Technology and Sales

As the push for electronic and digital training and presentations grows, the panel discussed how they are meeting these demands. Cooper emphasized that having cutting edge technology for presentations can make a big difference in capturing customers’ interest.

Biller agreed and expects the demand and appeal to continue to grow. He recommends making technology available to facilitate the process of selling appearance protection products. He believes technology can also offer a means for including the sales department in the process, “If the sales department is part of the process, are they given tools, such as a mobile app, to present products?”.

Taking advantage of the latest advancements technology has to offer is a must as everything becomes more digital, says Starnes.
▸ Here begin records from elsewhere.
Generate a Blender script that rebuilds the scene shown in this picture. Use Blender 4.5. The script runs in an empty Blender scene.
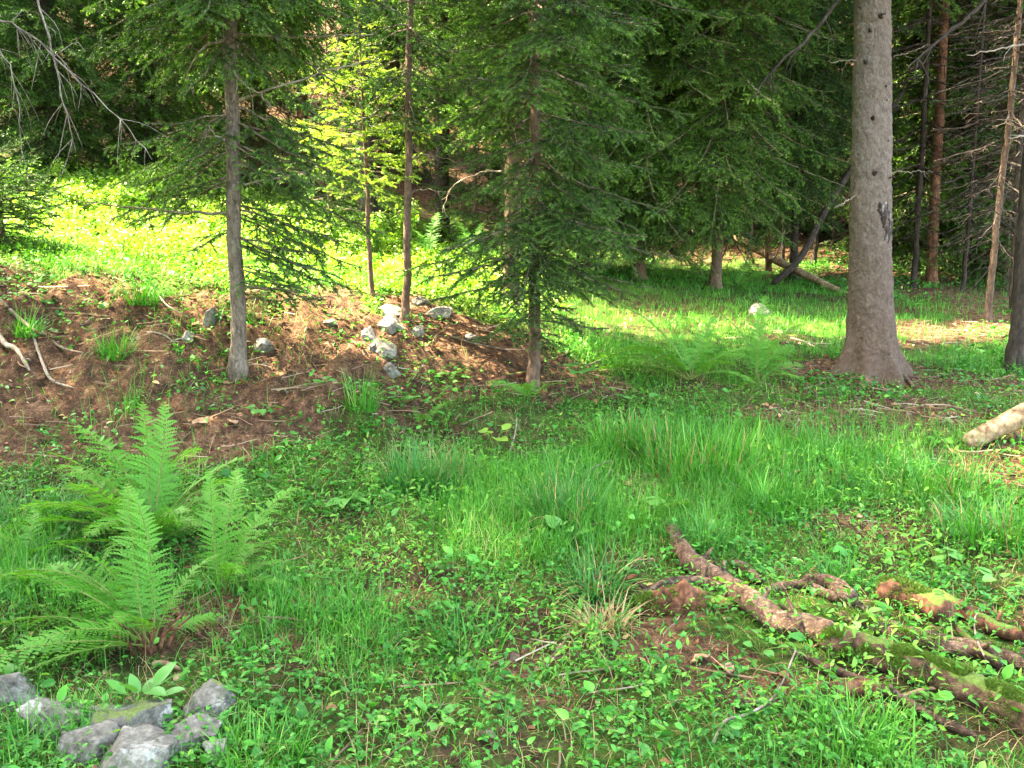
import bpy, math, random
import numpy as np
from mathutils import Vector, Matrix, Euler

SC = bpy.context.scene
COL = SC.collection
R = math.radians
rng = np.random.default_rng(7)
random.seed(7)

# ---------------------------------------------------------------- camera, sky, sun, exposure
EYE = np.array([0.0, 0.0, 1.6]); PITCH = R(8.0); FPX = 995.0
cam_d = bpy.data.cameras.new('camera'); cam = bpy.data.objects.new('camera', cam_d); COL.objects.link(cam)
cam_d.sensor_width = 36.0; cam_d.lens = 36.0*FPX/1024.0; cam_d.clip_start = 0.05; cam_d.clip_end = 2000
cam.location = EYE; cam.rotation_euler = (R(90)-PITCH, 0, 0); SC.camera = cam

SUN_TO = Vector((-0.50, 0.06, 0.84)).normalized()
SUN_EL = math.asin(SUN_TO.z); SUN_AZ = math.atan2(SUN_TO.x, SUN_TO.y)
world = bpy.data.worlds.new('World'); SC.world = world; world.use_nodes = True
wn = world.node_tree.nodes; wl = world.node_tree.links
bg = wn['Background']; bg.inputs['Strength'].default_value = 0.15
sky = wn.new('ShaderNodeTexSky'); sky.sky_type = 'NISHITA'; sky.sun_disc = False
sky.sun_elevation = SUN_EL; sky.sun_rotation = SUN_AZ; sky.dust_density = 3.0; sky.air_density = 1.0
wl.new(sky.outputs['Color'], bg.inputs['Color'])
sun_d = bpy.data.lights.new('sun', 'SUN'); sun = bpy.data.objects.new('sun', sun_d); COL.objects.link(sun)
sun_d.energy = 4.6; sun_d.angle = R(0.5); sun_d.color = (1.0, 0.93, 0.80)
sun.rotation_euler = SUN_TO.to_track_quat('Z', 'Y').to_euler()
vs = SC.view_settings
vs.view_transform = 'Standard'; vs.look = 'None'; vs.gamma = 1.0; vs.use_curve_mapping = False
vs.exposure = 4.02
vs.use_white_balance = True; vs.white_balance_temperature = 8150; vs.white_balance_tint = 6
SC.cycles.max_bounces = 5; SC.cycles.diffuse_bounces = 2; SC.cycles.glossy_bounces = 2
SC.cycles.transmission_bounces = 4; SC.cycles.transparent_max_bounces = 4
SC.cycles.caustics_reflective = False; SC.cycles.caustics_refractive = False
SC.cycles.use_denoising = True
SC.cycles.filter_width = 1.45

# ---------------------------------------------------------------- noise, terrain function
def _hash(i, j, k, s):
    n = (i*374761393 + j*668265263 + k*2147483647 + s*974634777) & 0xffffffff
    n = ((n ^ (n >> 13))*1274126177) & 0xffffffff
    n = ((n ^ (n >> 16))*2246822519) & 0xffffffff
    return ((n ^ (n >> 15)) & 0xffffff)/float(0xffffff)
def vnoise(p, s=0):
    p = np.asarray(p, float); i = np.floor(p).astype(np.int64); f = p-i; f = f*f*(3-2*f)
    out = 0
    for a in (0, 1):
        wa = f[..., 0] if a else 1-f[..., 0]
        for b in (0, 1):
            wb = f[..., 1] if b else 1-f[..., 1]
            for c in (0, 1):
                wc = f[..., 2] if c else 1-f[..., 2]
                out = out + wa*wb*wc*_hash(i[..., 0]+a, i[..., 1]+b, i[..., 2]+c, s)
    return out*2-1
def fbm(p, oct=4, s=0, gain=0.5):
    out = 0; a = 1.0; p = np.asarray(p, float)
    for o in range(oct):
        out = out + a*vnoise(p, s+o); p = p*2.03+7.1; a *= gain
    return out
def n2(x, y, sc, s=0, oct=3):
    return fbm(np.stack([x*sc, y*sc, np.full_like(x, 0.37+s*1.7)], -1), oct, s)
def sstep(a, b, x):
    t = np.clip((x-a)/(b-a), 0, 1); return t*t*(3-2*t)

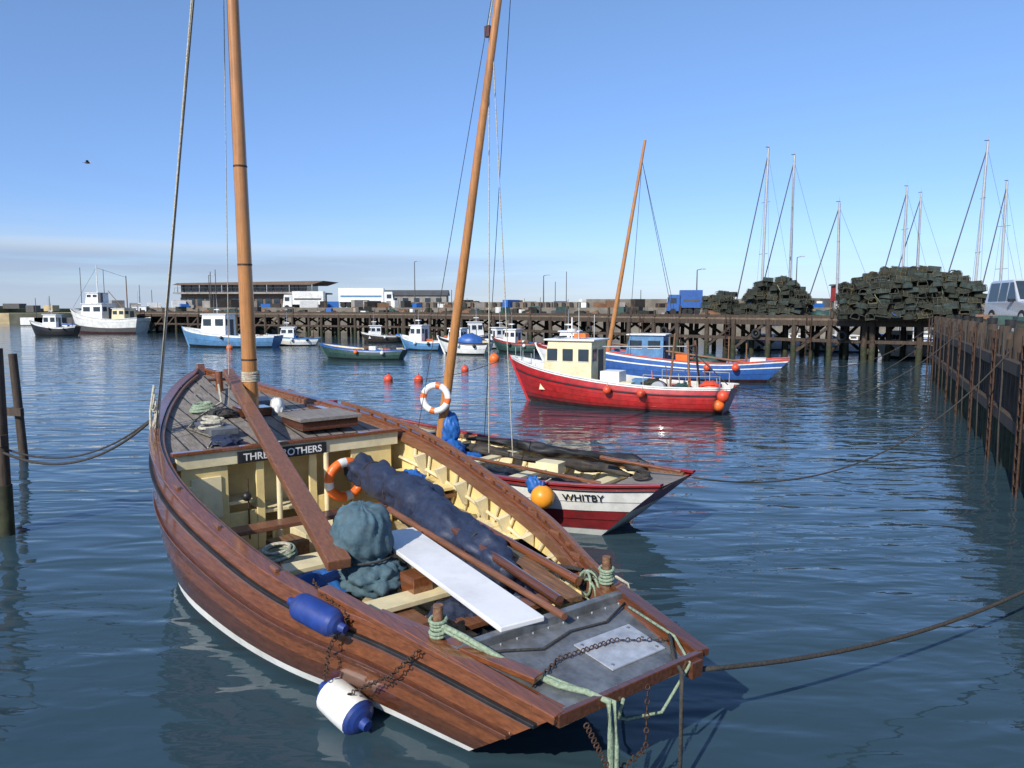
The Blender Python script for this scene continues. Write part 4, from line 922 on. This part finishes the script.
zr=N.new('ShaderNodeValToRGB'); e=zr.color_ramp.elements; e[0].position=0; e[0].color=(.9,.9,.9,1); e[1].position=.12; e[1].color=(0,0,0,1); m1=e.new(.068); m1.color=(.95,.95,.95,1); m2=e.new(.082); m2.color=(.2,.2,.2,1); K.new(sp.outputs['Z'],zr.inputs['Fac'])
xr=N.new('ShaderNodeMapRange'); xr.inputs['From Min'].default_value=-.35; xr.inputs['From Max'].default_value=.25; xr.inputs['To Min'].default_value=.9; xr.inputs['To Max'].default_value=.12; K.new(sp.outputs['X'],xr.inputs['Value'])
def mt2(a,b_):
    m=N.new('ShaderNodeMath'); m.operation='MULTIPLY'; K.new(a,m.inputs[0]); K.new(b_,m.inputs[1]); return m.outputs[0]
fac=mt2(mt2(cr.outputs['Color'],zr.outputs['Color']),xr.outputs['Result'])
cc=N.new('ShaderNodeValToRGB'); e=cc.color_ramp.elements; e[0].position=0.0; e[0].color=(.50,.60,.76,1); e[1].position=.078; e[1].color=(.68,.76,.86,1); m3=e.new(.06); m3.color=(.38,.49,.68,1); K.new(sp.outputs['Z'],cc.inputs['Fac'])
bg2=N.new('ShaderNodeBackground'); K.new(cc.outputs['Color'],bg2.inputs['Color']); bg2.inputs['Strength'].default_value=1.0
mx=N.new('ShaderNodeMixShader'); K.new(fac,mx.inputs['Fac']); K.new(bg.outputs[0],mx.inputs[1]); K.new(bg2.outputs[0],mx.inputs[2]); K.new(mx.outputs[0],out.inputs['Surface'])
sl=bpy.data.lights.new('sun','SUN'); sl.energy=5.0; sl.angle=R_(.5); sl.color=(1,.94,.84)
so=bpy.data.objects.new('sun',sl); sc.collection.objects.link(so)
sd=Vector((az.x*math.cos(R_(el)),az.y*math.cos(R_(el)),math.sin(R_(el))))
so.rotation_euler=sd.to_track_quat('Z','Y').to_euler(); so.location=sd*50
cd=bpy.data.cameras.new('camera'); cd.lens=26.0; cd.sensor_width=36; cd.clip_end=12000; cd.clip_start=.1
co=bpy.data.objects.new('camera',cd); sc.collection.objects.link(co); co.location=(0,0,4.0); co.rotation_euler=(R_(90-5.9),0,0); sc.camera=co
In response, his team, as well as other appearance protection companies, are investing in digital training modules and iPad presentations. “More and more, our clients are leaning towards electronics and are asking for technology.”

Technology can also be used to provide frequent and effective training in the actual application of products. This method is especially valuable in light of the high turnover in the F&I office that dealers face. Most appearance care companies offer various electronic training and videos that can prevent the agent representing the products from having to visit a dealership every time the dealership experiences employee turnover.

If you have not done so already, this panel says it’s worth giving appearance care products a second look. Offering customers a variety of products beyond the service contract can be a great way to shore up the dealer’s bottom line. And that is something all agents want to cash in on!